None of Sprecher’s paintings look alike. They might have been painted by different artists. They do share a nuanced viewing experience, and a decidedly fractious tone that arises from layering a variety of techniques in a manner that almost pits paint against picture. In the end, that opposition shakes out abstraction in a rough, uneasy way, full of unresolved, potent energy.
Rooted in pop culture
Kostas Seremetis belongs in the Takashi Murakami branch of contemporary art: His work is slick, cute, and commercial. It can, at times, be wickedly clever eye candy, with roots in comic book art and animation. In his show “Ready . . . Steady . . . Go!’’ at Fourth Wall Project, Seremetis paints Mickey Mouse and Felix the Cat with dense, staccato brush strokes.

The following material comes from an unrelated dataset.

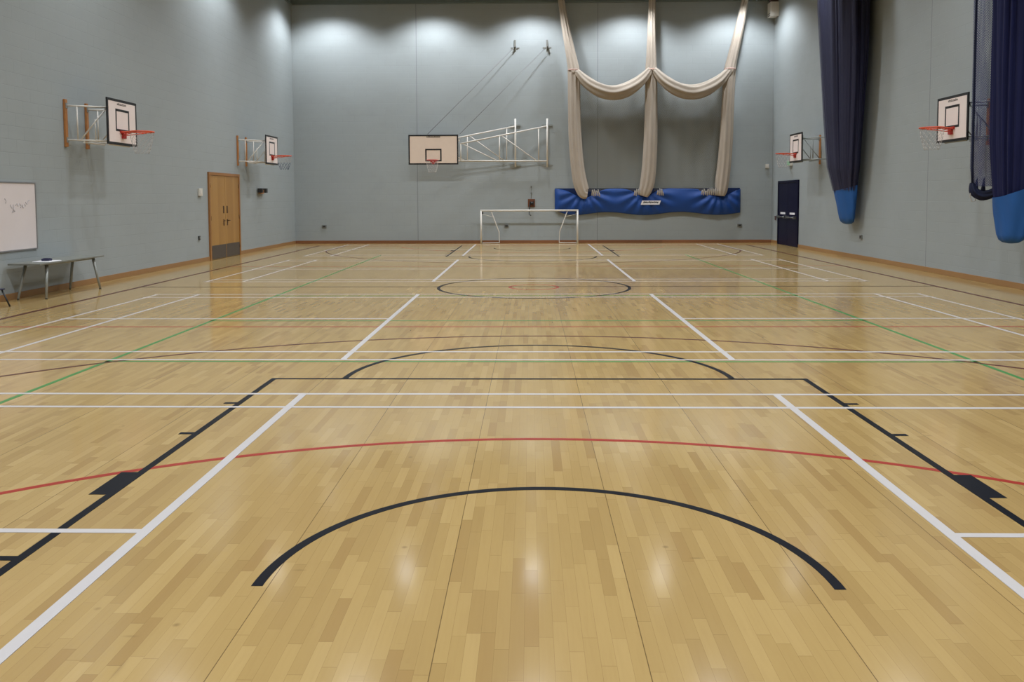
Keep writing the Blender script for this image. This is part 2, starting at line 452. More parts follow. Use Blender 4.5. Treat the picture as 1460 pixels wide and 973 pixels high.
# ------------------------------------------------------------------ wall basketball hoops (side walls)
def ring_net(bm, c, r, h, zt, mi_low=None):
    """knotted cord net hanging from a ring"""
    n, lv = 12, 6
    pts = []
    for j in range(lv + 1):
        f = j / lv
        rr = r * (1 - .42 * f + .06 * sin(pi * f)); z = zt - h * f
        pts.append([Vector((c[0] + rr * cos(2 * pi * (k + .5 * (j % 2)) / n), c[1] + rr * sin(2 * pi * (k + .5 * (j % 2)) / n), z)) for k in range(n)])
    for j in range(lv):
        for k in range(n):
            a = pts[j][k]
            ks = (k, (k - 1) % n) if j % 2 == 0 else (k, (k + 1) % n)
            for q in ks:
                tube(bm, [a, pts[j + 1][q]], .0024, 4, 1 if (mi_low is not None and j >= mi_low) else 0)

def strip_frame(bm, fx, y0, y1, z0, z1, w, mi):
    """four flat bars round a rectangle; fx(y0,y1,z0,z1) adds one bar"""
    fx(y0, y1, z1 - w, z1); fx(y0, y1, z0, z0 + w); fx(y0, y0 + w, z0 + w, z1 - w); fx(y1 - w, y1, z0 + w, z1 - w)

def maker_strip(fx, yc, zc, w, h):
    """small illegible maker's strip: a row of short uneven dark strokes over a thin bar"""
    fx(yc - w / 2, yc + w / 2, zc - h * .5, zc - h * .25)
    n = 11
    for i in range(n):
        y = yc - w / 2 + (i + .2) * w / n
        fx(y, y + w / n * .6, zc - h * .1, zc + h * (.25 + .25 * ((i * 7) % 5) / 4))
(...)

My first response to the trio “Mickey/Fingerpainting,’’ in which Mickey appears to be joyfully flipping the bird, is that it’s a joke worthy of a fifth-grader. But in “Common Courtesy,’’ Seremetis uses that image as a building block for a wonderfully chaotic, spinning pattern of grins, sharp chins, big-buttoned pants, and jauntily pointing fingers. Then I found myself wondering if the four-fingered Mickey might be just raising his index finger, inspired by an idea. If it’s either way, the series of paintings felt suddenly more conceptually provocative.
Still, working with subject matter that has huge popular culture currency is like playing a snare drum. The effect is bright and brisk and it grabs your attention. But how deep does it sink? I got a chuckle out of Seremetis’s silkscreen series in which he places real-life artists on comic book covers; for instance, Andy Warhol becomes the Silver Surfer. But will I remember it in six months?

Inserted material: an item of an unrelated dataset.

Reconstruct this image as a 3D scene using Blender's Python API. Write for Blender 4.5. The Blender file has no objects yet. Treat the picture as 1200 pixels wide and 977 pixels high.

In the “Batman/Fangs’’ series of gouache drawings in which Seremetis shuffles Batman’s cowl and his jaw and throws in a set of vampire chompers, he uses the campy, graphically simple, 1950s-era comic book caped crusader. Ultimately, the effect is one-note. He does the same thing with a group called “Captain America/Skulls,’’ but it’s more effective. For one, he rotates and multiplies the images as he does in “Common Courtesy.’’ Then, Captain America can be seen as a stand-in for America itself, here turning in and out of place with a symbol for death.

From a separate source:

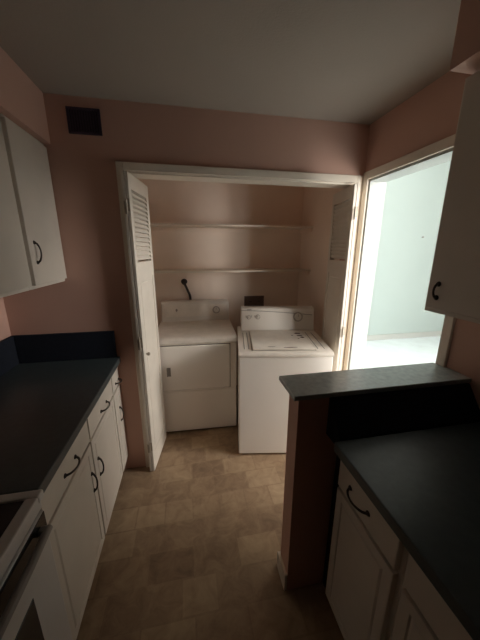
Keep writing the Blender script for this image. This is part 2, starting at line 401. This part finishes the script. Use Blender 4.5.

Seremetis, a New York artist, is big. He’s shown at Murakami’s gallery in Tokyo, and elsewhere around the world. His work, though, is nowhere near as canny and edgy as Murakami’s. If this show is an example, he should avoid the facile, because he is capable of making work with conceptual legs.
On the horizon
Katharina Chapuis’s paintings at Alpha Gallery provide a contemplative, sensuous respite from a hectic world. She covers her canvas in a plaster-gesso compound, which gives a rocky, rugged texture to the edges of each piece. Then she applies layer upon layer of glaze, building luminous colors. Each canvas is a swell of light - cherry red, turquoise, blue. Each has a concomitant emotional tone.
New in this group, Chapuis adds the occasional horizon line. “Untitled #SQ-GR112’’ is a pale, glowing green, with a darker green horizon that scoops upward at either side. That darker green comes in again at the top corners, as if we’re peering through a looking glass or a windowpane. The horizon anchors what would otherwise be endless depth. It shifts the experience from something nearly immersive to that of looking out into a vaporous landscape. The rough edges provide another tether to the earth, giving these light-filled paintings a sculptural presence.